-- start Stored records --

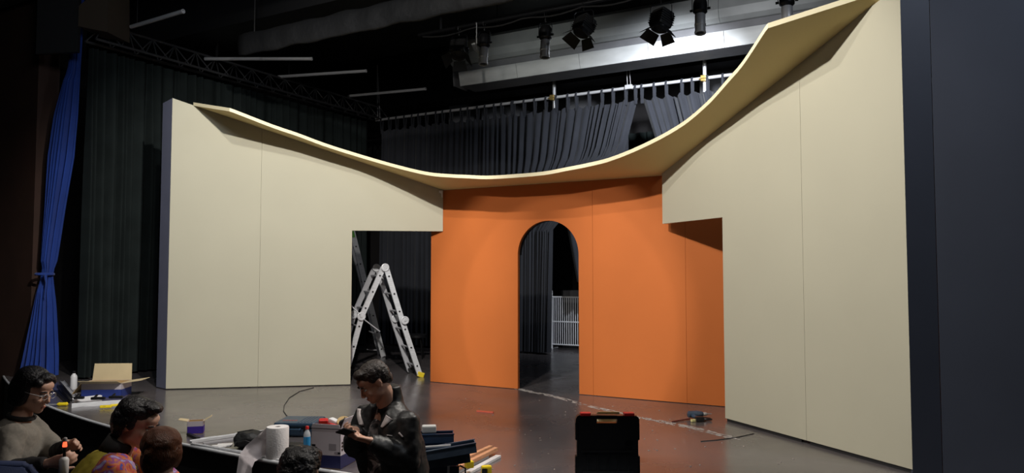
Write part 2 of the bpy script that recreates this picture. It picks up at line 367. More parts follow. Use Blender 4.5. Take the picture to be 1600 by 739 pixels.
# dark masking flats at the right edge
RE = RBF + RD * RLEN
t = thing('masking_flat', 'dark navy masking flat filling the right edge beside the beige flat', 'stage set', tuple(RE))
d1 = Vec((0.98, -0.02, 0)).normalized()
bm = nb(); prism(bm, [(0.002, 0), (0.215, 0), (0.215, 4.3), (0.002, 4.3)], RE, d1, Vec((0, 0, 1)), Vec((0, 0.03, 0))); obj('panel', bm, 'navy', t)
d2 = Vec((0.93, -0.36, 0)).normalized(); P2 = RE + d1 * 0.219 + Vec((0, -0.004, 0))
bm = nb(); prism(bm, [(0, 0), (1.25, 0), (1.25, 4.3), (0, 4.3)], P2, d2, Vec((0, 0, 1)), Vec((0.01, 0.03, 0))); obj('panel', bm, 'navy', t)
bm = nb(); cyl(bm, P2 + d1 * 0.3 + Vec((0, 0.05, 2.0)), P2 + d1 * 0.3 + Vec((0, 0.8, 0.03)), 0.02, 6); obj('brace', bm, 'black', t)

# orange wall with the arch
UL, UR = -1.70, 2.45
t = thing('arch_wall', 'orange stage wall with a round-headed doorway in the middle', 'stage set', tuple(W(0, 0)))
ac, ar, az = 0.065, 0.428, 1.70
s1, s2 = 0.665, 1.965
ul0, ul1 = u_at(809, 0), u_at(904, 0); ac = (ul0 + ul1) / 2; ar = (ul1 - ul0) / 2; az = 2.13 - ar
s1, s2 = u_at(926, 0), u_at(1071, 0)
UL = u_at(673.5, 0)
arc = [(ac + ar * math.cos(a), az + ar * math.sin(a)) for a in [PI * k / 40 for k in range(41)]]
quad = [(UL, 0.006), (ul0, 0.006)] + list(reversed(arc)) + [(ul1, 0.006), (s1 - g / 2, 0.006), (s1 - g / 2, Z0), (UL, Z0)]
panel(t, 'arch_panel', O0, U, V, quad, 'orange')
panel(t, 'panel', O0, U, V, [(s1 + g / 2, 0.006), (s2 - g / 2, 0.006), (s2 - g / 2, Z0), (s1 + g / 2, Z0)], 'orange')
panel(t, 'panel', O0, U, V, [(s2 + g / 2, 0.006), (UR + 0.35, 0.006), (UR + 0.35, Z0), (s2 + g / 2, Z0)], 'orange')
bm = nb()
for k in range(40):
    (x0, y0), (x1, y1) = arc[k], arc[k + 1]
    a0 = Vec((x0 - ac, y0 - az)).normalized() * (ar + 0.012); a1 = Vec((x1 - ac, y1 - az)).normalized() * (ar + 0.012)
    q = [(x0, y0), (ac + a0.x, az + a0.y), (ac + a1.x, az + a1.y), (x1, y1)]
    prism(bm, q, O0 - V * 0.047, U, Vec((0, 0, 1)), -V * 0.06)
obj('arch_lining', bm, 'black', t)
for u in (-0.8, 1.3):
    bm = nb(); cyl(bm, W(u, -0.06, 2.0), W(u, -0.75, 0.03), 0.02, 6); obj('brace', bm, 'black', t)

# canopy: ruled sheet between the front curve and the walls
EU = [0, .4, .69, .9, 1.23, 1.67, 2.1, 2.45, 2.71, 2.87, 3.17, 4.02]
EV = [.70, .705, .71, .72, .755, .835, 1.0, 1.285, 1.56, 1.75, 2.186, 2.05]
EZ = [2.60, 2.606, 2.635, 2.655, 2.70, 2.815, 2.952, 3.085, 3.21, 3.28, 3.447, 3.64]
def lerp(x, X, Yv):
    for i in range(len(X) - 1):
        if x <= X[i + 1]: return Yv[i] + (Yv[i + 1] - Yv[i]) * (x - X[i]) / (X[i + 1] - X[i])
    return Yv[-1]
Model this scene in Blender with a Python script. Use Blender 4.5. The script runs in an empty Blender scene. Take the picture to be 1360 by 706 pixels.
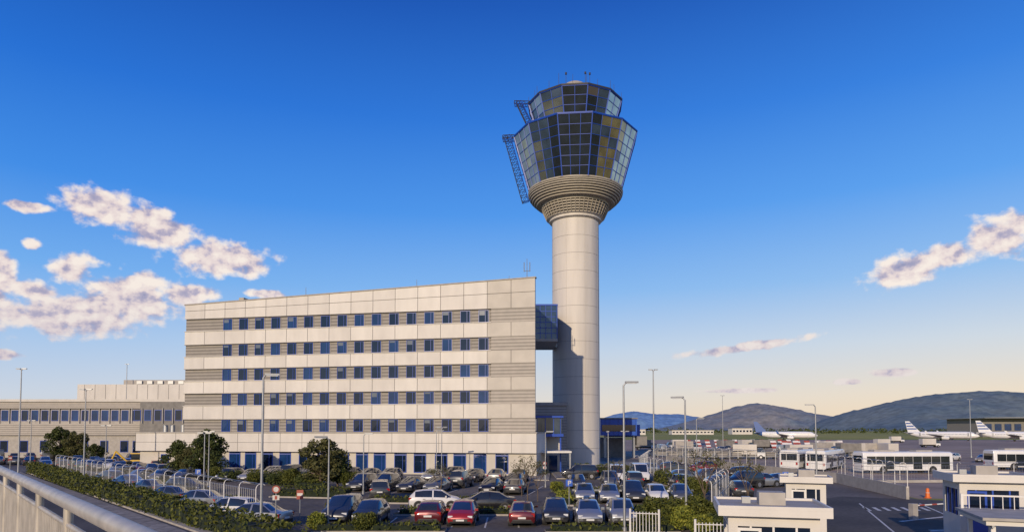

-- end Stored records --

Scan the material above. Extract every line in which the word "pixels" occurs.

Write part 2 of the bpy script that recreates this picture. It picks up at line 367. More parts follow. Use Blender 4.5. Take the picture to be 1600 by 739 pixels.
Model this scene in Blender with a Python script. Use Blender 4.5. The script runs in an empty Blender scene. Take the picture to be 1360 by 706 pixels.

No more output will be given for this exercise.